_WHAT IS NEEDED_: Filter this material down to the lines that hold "script", copying each one.

++++++

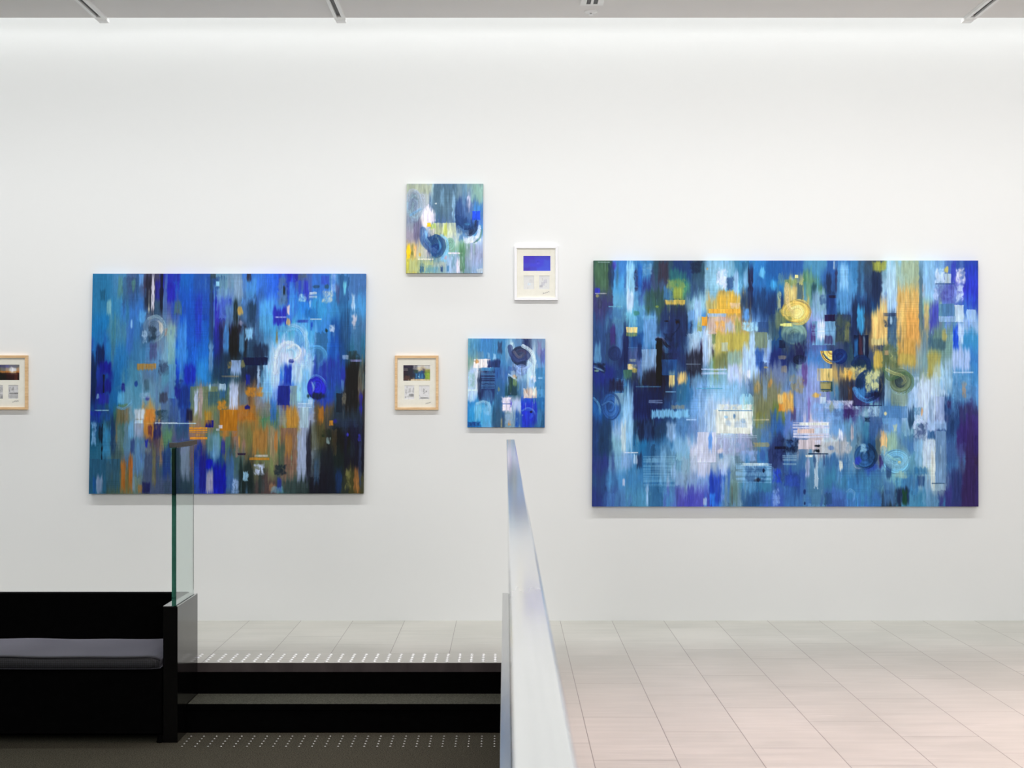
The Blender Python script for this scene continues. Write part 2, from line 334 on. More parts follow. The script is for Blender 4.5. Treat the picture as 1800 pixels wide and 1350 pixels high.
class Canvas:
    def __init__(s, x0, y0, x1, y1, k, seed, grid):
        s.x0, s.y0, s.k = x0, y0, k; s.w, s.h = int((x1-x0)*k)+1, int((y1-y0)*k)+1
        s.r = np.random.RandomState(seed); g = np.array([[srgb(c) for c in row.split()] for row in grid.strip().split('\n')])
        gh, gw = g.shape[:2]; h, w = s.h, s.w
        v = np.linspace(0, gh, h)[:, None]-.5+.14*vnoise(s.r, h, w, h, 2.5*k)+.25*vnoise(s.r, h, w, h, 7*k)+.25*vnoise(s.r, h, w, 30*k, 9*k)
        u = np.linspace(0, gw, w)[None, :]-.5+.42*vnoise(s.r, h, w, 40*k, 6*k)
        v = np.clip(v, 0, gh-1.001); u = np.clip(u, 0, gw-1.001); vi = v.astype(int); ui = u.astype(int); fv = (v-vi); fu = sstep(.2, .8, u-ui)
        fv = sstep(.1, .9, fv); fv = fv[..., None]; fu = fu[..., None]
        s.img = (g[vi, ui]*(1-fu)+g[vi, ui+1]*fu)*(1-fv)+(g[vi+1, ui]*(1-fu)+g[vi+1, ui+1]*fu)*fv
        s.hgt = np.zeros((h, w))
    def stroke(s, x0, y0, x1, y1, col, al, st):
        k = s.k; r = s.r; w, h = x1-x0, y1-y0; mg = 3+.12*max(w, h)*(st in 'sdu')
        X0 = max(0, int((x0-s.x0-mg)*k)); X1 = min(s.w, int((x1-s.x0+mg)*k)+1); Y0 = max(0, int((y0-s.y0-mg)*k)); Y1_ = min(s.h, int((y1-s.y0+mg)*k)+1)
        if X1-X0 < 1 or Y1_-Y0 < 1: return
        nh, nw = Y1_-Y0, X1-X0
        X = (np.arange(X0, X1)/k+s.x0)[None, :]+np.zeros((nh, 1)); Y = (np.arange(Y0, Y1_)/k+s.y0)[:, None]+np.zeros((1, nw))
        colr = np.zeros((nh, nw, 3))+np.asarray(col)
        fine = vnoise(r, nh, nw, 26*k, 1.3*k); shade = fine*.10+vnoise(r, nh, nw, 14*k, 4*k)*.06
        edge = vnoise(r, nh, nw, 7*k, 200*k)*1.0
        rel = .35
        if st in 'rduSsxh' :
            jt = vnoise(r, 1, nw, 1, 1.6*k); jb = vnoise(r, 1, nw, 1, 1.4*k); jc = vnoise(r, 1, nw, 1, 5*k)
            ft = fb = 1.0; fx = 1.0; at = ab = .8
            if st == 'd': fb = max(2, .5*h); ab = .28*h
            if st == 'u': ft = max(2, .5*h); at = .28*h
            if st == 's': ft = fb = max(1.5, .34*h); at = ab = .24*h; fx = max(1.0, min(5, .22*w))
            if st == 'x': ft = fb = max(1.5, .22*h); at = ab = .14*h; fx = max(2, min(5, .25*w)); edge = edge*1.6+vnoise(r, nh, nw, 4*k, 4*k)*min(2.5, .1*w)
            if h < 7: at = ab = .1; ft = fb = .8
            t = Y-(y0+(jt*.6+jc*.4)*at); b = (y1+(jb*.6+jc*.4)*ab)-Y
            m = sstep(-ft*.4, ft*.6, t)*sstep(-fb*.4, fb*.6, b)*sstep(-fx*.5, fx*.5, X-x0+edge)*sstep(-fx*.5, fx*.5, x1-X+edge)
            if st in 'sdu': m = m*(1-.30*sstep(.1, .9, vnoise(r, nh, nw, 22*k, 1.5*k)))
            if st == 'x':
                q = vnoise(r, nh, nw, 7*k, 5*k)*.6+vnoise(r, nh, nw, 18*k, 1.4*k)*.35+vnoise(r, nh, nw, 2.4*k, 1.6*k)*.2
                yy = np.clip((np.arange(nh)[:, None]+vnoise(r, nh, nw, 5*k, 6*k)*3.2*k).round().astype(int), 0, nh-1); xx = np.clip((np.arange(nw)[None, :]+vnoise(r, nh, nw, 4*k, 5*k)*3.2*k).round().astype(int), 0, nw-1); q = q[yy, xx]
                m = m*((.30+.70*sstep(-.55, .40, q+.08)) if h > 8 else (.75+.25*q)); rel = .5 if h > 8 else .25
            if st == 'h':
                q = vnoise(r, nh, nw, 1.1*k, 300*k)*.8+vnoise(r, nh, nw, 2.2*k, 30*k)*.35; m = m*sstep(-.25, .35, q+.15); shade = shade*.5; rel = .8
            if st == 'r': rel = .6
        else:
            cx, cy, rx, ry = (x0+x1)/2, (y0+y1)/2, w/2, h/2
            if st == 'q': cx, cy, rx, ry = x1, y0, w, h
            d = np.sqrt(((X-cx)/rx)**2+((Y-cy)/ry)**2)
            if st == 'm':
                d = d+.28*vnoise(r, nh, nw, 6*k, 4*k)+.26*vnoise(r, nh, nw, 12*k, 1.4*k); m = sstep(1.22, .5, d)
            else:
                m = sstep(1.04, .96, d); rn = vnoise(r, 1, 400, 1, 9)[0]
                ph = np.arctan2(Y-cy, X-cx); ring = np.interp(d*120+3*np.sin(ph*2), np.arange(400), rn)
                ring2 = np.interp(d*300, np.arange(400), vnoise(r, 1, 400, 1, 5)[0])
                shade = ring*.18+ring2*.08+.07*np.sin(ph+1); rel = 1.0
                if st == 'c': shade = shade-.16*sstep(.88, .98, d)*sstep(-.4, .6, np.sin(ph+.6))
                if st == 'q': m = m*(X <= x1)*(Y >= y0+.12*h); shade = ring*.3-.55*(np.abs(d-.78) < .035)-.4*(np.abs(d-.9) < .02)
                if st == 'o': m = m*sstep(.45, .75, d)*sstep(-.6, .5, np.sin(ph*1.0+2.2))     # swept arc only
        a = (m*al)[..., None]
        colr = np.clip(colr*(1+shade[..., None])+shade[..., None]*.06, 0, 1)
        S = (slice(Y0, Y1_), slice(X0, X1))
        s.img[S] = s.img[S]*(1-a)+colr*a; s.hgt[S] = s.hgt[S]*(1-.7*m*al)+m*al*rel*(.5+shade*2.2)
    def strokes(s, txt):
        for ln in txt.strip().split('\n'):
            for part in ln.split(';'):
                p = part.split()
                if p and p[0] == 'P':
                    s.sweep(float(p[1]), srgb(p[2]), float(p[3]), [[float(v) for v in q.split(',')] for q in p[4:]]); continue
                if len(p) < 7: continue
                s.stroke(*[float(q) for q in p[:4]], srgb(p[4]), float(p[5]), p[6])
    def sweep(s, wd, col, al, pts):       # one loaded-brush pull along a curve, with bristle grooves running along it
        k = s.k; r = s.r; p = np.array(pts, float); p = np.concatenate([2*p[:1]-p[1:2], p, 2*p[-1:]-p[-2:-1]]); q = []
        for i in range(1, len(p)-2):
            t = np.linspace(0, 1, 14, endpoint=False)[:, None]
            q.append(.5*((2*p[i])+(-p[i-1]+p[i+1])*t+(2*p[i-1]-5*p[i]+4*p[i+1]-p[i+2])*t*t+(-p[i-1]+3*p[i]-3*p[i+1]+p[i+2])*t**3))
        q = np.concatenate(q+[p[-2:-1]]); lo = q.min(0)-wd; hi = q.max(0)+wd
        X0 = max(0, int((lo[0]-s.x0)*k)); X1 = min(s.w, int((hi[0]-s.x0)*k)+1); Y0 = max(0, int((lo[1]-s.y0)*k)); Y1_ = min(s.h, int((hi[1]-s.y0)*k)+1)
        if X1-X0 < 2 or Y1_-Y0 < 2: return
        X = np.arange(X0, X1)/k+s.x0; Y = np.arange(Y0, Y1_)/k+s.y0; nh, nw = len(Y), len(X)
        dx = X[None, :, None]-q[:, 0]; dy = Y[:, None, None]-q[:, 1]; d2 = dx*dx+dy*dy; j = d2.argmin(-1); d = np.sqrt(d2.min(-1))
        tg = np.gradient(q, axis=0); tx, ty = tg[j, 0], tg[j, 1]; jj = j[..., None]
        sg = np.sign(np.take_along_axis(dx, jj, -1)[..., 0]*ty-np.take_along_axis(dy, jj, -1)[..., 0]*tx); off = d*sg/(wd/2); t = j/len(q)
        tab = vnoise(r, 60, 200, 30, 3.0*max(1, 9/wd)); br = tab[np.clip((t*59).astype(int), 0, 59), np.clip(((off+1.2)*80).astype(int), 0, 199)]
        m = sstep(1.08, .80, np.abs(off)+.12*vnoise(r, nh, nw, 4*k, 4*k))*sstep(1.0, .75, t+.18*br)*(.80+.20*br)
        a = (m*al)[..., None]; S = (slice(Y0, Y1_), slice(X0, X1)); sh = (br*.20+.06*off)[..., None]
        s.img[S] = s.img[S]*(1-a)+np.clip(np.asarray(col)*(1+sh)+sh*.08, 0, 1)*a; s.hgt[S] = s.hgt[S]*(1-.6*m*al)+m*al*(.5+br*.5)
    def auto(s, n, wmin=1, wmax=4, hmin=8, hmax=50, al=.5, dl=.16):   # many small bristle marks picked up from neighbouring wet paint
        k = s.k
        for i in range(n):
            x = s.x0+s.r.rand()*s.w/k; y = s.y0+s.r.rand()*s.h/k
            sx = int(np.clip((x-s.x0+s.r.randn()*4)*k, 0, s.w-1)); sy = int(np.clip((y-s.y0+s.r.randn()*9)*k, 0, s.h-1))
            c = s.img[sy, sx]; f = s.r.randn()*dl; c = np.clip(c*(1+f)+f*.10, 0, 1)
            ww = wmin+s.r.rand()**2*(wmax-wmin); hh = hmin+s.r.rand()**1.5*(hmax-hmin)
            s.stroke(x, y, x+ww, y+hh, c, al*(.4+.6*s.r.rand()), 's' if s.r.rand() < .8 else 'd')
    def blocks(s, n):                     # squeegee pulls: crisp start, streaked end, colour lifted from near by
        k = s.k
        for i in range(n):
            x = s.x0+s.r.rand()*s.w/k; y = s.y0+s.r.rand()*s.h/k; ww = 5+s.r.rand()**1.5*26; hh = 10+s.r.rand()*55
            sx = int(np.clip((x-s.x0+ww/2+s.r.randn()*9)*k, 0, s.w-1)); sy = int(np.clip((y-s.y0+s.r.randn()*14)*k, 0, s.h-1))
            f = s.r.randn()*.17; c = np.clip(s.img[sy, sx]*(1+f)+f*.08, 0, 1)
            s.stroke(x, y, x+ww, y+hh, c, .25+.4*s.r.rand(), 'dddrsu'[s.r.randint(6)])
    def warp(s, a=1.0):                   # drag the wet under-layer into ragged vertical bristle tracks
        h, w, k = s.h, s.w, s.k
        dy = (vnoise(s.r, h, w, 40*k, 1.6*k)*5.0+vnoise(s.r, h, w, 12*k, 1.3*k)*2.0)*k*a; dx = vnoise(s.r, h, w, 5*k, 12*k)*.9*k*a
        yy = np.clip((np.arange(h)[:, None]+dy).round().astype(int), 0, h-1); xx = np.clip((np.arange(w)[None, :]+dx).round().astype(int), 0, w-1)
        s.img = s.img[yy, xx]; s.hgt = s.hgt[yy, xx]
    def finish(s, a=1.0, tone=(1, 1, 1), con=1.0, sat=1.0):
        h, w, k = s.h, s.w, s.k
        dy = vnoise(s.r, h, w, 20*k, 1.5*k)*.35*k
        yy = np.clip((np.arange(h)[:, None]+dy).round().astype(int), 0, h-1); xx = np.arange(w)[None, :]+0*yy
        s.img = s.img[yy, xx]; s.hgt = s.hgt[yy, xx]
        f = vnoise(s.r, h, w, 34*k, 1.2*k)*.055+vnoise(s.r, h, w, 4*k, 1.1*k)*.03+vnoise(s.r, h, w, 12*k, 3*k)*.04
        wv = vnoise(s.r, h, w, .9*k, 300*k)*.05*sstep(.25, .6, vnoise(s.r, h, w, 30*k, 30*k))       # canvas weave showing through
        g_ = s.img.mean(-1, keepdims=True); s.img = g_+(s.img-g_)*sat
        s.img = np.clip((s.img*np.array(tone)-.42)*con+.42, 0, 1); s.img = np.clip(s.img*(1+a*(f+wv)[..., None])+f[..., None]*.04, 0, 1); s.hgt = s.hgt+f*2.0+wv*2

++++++

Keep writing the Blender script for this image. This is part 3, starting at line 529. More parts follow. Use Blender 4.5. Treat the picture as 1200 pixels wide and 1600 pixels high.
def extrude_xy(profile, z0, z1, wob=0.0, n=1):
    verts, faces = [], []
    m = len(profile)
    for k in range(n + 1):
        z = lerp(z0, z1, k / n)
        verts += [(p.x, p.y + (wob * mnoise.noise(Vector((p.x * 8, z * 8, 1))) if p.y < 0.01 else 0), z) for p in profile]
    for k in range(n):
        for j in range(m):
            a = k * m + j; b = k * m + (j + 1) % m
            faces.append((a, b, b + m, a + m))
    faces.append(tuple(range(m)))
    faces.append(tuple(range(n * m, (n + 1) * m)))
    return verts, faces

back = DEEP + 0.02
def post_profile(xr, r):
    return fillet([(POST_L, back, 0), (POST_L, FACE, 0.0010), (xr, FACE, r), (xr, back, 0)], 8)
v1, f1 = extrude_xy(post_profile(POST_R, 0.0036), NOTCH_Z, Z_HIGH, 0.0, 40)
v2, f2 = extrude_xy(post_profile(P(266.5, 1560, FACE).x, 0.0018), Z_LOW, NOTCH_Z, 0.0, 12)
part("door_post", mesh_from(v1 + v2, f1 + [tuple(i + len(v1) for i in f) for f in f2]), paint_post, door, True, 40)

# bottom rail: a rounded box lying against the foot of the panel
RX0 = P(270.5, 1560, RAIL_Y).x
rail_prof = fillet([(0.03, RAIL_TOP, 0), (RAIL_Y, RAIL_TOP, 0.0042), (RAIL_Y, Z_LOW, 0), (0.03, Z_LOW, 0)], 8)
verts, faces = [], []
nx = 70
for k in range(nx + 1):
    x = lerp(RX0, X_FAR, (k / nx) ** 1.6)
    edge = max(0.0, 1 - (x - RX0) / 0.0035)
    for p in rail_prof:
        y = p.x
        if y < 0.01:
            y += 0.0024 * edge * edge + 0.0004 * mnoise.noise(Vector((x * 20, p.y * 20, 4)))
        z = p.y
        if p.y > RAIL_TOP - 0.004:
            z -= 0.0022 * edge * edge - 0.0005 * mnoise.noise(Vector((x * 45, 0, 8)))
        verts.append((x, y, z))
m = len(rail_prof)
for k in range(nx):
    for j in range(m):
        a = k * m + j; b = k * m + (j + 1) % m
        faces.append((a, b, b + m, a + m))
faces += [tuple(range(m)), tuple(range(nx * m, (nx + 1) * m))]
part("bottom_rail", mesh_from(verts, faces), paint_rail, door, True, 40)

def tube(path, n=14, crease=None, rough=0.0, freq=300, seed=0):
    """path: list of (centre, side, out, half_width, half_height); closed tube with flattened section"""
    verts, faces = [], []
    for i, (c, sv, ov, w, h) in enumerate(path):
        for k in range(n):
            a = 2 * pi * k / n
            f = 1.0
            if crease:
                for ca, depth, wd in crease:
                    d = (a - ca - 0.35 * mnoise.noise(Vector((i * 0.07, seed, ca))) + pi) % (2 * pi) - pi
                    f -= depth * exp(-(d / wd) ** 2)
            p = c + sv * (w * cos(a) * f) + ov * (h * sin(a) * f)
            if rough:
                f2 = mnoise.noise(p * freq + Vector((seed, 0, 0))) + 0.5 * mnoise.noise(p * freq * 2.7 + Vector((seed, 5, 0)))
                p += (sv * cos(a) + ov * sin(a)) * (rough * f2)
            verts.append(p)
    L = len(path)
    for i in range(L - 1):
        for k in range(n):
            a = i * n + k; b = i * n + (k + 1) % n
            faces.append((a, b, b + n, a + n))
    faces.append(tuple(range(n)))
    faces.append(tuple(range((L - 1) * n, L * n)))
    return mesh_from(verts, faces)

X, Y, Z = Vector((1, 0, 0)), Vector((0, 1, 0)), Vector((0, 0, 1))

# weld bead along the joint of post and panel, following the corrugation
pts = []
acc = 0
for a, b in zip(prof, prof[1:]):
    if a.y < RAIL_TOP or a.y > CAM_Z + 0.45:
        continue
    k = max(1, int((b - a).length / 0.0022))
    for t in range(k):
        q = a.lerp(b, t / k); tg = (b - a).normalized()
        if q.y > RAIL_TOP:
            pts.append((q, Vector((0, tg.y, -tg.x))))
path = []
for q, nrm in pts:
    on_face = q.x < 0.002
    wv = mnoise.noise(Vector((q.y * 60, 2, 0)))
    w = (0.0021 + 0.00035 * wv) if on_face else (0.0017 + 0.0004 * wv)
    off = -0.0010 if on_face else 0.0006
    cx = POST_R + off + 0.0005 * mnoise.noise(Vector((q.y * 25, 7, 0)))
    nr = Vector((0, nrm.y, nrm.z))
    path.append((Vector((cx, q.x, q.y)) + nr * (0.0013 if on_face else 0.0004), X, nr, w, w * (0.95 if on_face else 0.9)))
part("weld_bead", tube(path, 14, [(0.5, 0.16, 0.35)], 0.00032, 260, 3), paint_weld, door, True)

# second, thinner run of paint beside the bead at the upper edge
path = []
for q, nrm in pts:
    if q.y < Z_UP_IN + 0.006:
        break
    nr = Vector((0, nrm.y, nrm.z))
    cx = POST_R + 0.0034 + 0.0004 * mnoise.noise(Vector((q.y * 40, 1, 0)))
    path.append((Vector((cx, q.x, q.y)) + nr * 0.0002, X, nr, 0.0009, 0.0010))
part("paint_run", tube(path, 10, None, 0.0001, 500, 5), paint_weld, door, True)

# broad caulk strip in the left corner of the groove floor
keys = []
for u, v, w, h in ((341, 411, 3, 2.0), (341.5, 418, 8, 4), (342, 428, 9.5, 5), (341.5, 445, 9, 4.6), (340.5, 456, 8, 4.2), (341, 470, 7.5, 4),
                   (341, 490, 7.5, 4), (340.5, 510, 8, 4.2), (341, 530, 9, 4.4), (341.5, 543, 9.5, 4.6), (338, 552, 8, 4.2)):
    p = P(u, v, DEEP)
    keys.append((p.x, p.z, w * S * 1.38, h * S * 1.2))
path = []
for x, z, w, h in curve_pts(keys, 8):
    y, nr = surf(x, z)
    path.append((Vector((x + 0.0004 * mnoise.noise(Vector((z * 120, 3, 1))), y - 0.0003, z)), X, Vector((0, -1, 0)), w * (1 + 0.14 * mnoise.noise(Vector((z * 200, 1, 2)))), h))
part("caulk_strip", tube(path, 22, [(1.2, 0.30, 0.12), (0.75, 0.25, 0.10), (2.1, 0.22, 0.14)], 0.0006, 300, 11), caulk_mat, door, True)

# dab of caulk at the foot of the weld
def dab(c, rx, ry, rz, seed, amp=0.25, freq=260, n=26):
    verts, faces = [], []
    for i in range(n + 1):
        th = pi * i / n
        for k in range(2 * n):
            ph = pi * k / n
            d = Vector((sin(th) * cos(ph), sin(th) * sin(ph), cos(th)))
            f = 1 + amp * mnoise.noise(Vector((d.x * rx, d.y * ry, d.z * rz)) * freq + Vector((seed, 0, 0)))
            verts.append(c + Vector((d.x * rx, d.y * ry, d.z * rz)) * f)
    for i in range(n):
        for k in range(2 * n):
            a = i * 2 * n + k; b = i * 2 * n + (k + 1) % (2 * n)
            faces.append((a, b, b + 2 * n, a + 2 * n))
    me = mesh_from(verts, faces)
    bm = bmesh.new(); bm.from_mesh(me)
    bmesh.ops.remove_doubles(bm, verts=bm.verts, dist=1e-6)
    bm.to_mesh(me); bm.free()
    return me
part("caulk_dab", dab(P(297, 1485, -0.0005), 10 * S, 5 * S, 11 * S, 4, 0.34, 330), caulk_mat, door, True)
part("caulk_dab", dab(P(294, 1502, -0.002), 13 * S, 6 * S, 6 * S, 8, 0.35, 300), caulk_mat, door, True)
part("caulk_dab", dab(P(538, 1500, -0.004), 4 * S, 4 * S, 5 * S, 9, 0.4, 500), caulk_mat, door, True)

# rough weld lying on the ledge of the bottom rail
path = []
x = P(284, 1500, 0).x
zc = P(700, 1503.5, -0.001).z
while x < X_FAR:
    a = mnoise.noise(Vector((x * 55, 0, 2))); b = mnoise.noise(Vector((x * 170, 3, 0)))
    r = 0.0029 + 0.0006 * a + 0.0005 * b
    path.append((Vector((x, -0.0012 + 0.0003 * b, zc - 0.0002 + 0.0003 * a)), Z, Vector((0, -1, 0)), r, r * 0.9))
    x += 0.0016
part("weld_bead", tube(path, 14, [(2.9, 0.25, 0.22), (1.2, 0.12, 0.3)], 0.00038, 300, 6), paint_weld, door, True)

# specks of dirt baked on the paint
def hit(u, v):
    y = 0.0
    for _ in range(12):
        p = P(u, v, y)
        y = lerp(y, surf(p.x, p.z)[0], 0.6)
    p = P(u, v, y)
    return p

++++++

_REPLY_:
The Blender Python script for this scene continues. Write part 2, from line 334 on. More parts follow. The script is for Blender 4.5. Treat the picture as 1800 pixels wide and 1350 pixels high.
Keep writing the Blender script for this image. This is part 3, starting at line 529. More parts follow. Use Blender 4.5. Treat the picture as 1200 pixels wide and 1600 pixels high.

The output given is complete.